Yesterday's New Haven Register reported that Pratt & Whitney will not be allowed to close its Cheshire plant and an East Hartford division, which would result in Connecticut losing 1,000 jobs. A federal appeals court decided that the company could not close the plants because it had not made every reasonable effort to keep the jobs here.
According to the article:
"The 2nd U.S. Circuit Court of Appeals in New York upheld a previous decision by a federal judge that said the company violated its contract with the union by not making all reasonable attempts to spare the proposed job cuts.
"However, Parent said the injunction on the cuts lasts only through the duration of the current contract between Pratt and the union, which expires Dec. 5.
"Union leaders will fight to keep "job security language" that is included in their current three-year pact in the next one when they begin contract negotiations with Pratt in October, he said."

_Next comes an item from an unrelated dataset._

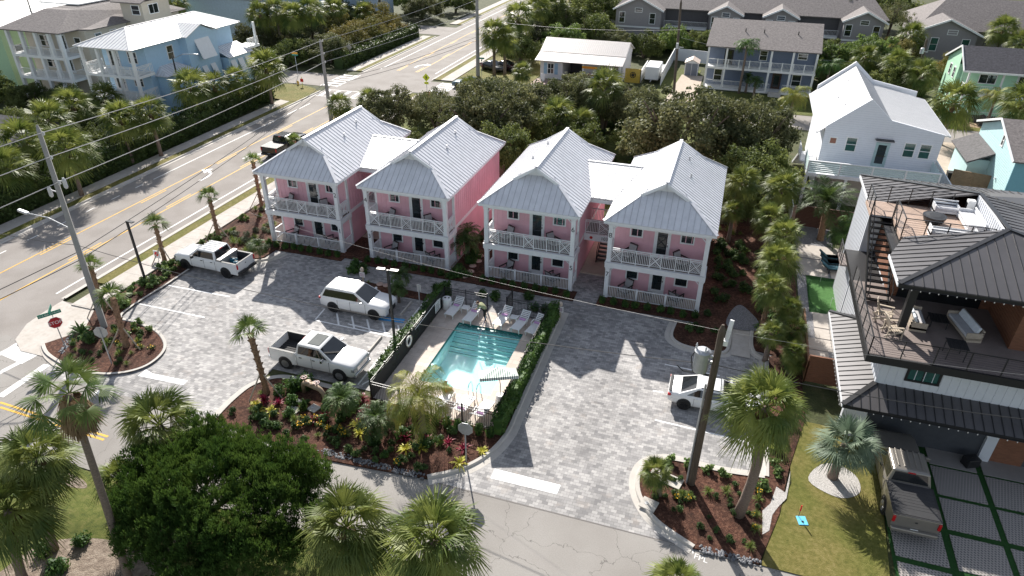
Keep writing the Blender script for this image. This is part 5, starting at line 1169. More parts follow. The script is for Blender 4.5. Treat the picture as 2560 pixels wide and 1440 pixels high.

This is an example of a union preventing a company from doing what is necessary for the survival of the company. If I were Pratt & Whitney, I would keep the plant open until December 5 if possible (I suspect the unions will strike if the 'job security language' is not included in their next contract), and then move as far away from Connecticut as possible. Unions have a place in American business, but the people who run them have become worse than corporate fat cats. Look at the salaries of union leaders, look at how the union spends its dues politically with no input from its members, and look at the underfunding of union pension funds. If the unions would work with corporations instead of against them, we would all be better off.